What's the difference between a fiat and a ferrari? What's the difference between CentOS and Linux Mint? What's the difference between a macdonalds and a michelin burger?
I have friends and groups on both platforms. On Signal, I'm basically just sending messages (and only unimportant one, like, when are we meeting. Sending media mostly sucks so I generally only have very dry chats on Signal).

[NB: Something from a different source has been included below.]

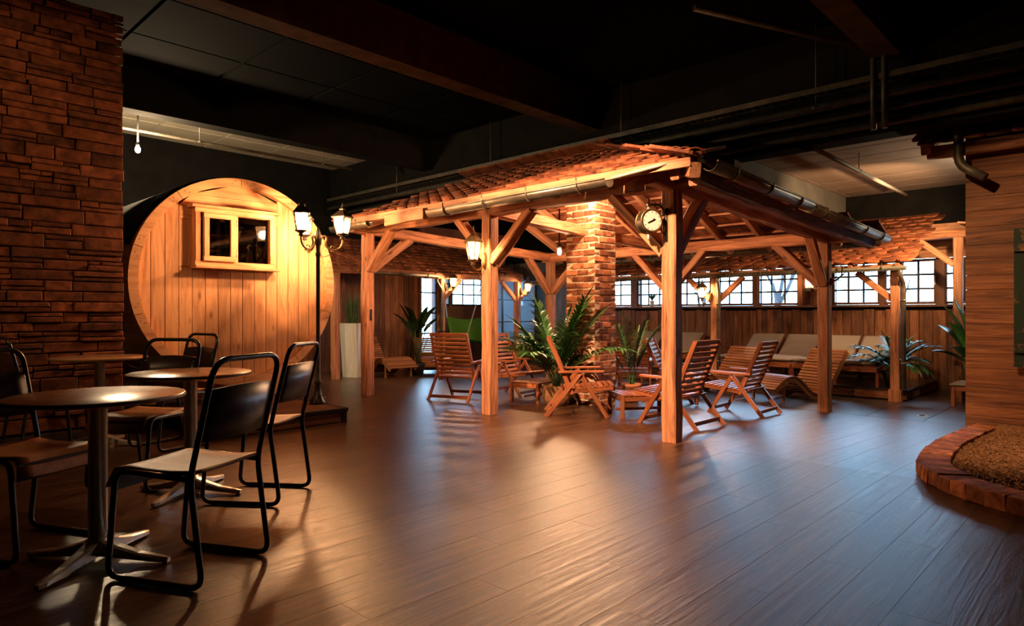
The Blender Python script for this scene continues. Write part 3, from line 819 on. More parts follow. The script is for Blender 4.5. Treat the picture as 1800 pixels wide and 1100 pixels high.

Whereas on Telegram, I'm having fun. In fact it's so versatile, that my wife and I use it as a collaborative note-taking system, archiver, cvs, live shopping list, news app (currently browsing hackernews from telegram), etc. We basically have our whole life organised via Telegram. I lose count of all the features I use effortlessly on a daily basis, and only realise it when I find myself on another app. This is despite the fact that both Signal and whatsapp have since tried to copy some of these features, because they do so badly. A simple example that comes to mind: editing messages. It took years for whatsapp to be able to edit a message (I still remember the old asterisk etiquette to indicate you were issuing a correction to a previous message). Now you can, but it's horrible ux; I think you long press and then there's a button next to copy which opens a menu where you find a pencil which means edit, or sth like that. In telegram I don't even remember how you do it, because it's so intuitive that I don't have to.

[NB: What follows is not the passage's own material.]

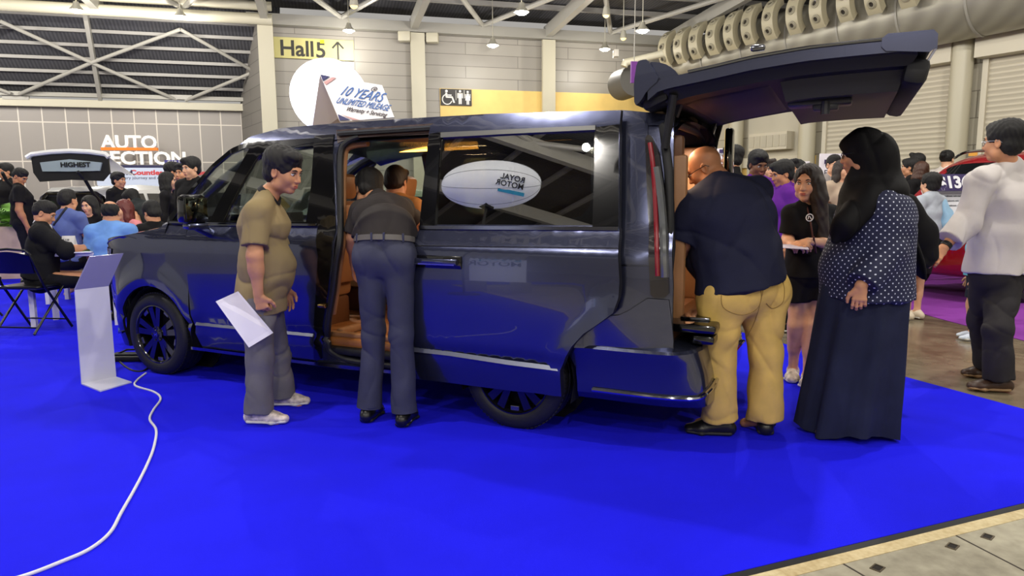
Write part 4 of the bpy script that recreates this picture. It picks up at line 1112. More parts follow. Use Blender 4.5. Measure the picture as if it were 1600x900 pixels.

Perhaps that's why I find the whole "Telegram encryption" discussion baffling to be honest. For me, it's just one of Telegram's many extra features you can use. You don't have to use it, but it's there if you want to. I don't feel like Telegram has ever tried to mislead its users that it's raison d'etre is for it to be a secret platform only useful if you're a terrorist (like the UK government seems to want to portray it recently).
I get the point about "encryption by default", but this doesn't come for free, there are usability sacrifices that come with it, and not everyone cares for it. Insisting that not having encryption by default marrs the whole app sounds similar to me saying not having a particular set of emojis set as the default marrs the whole app. It feels disingenuous somehow.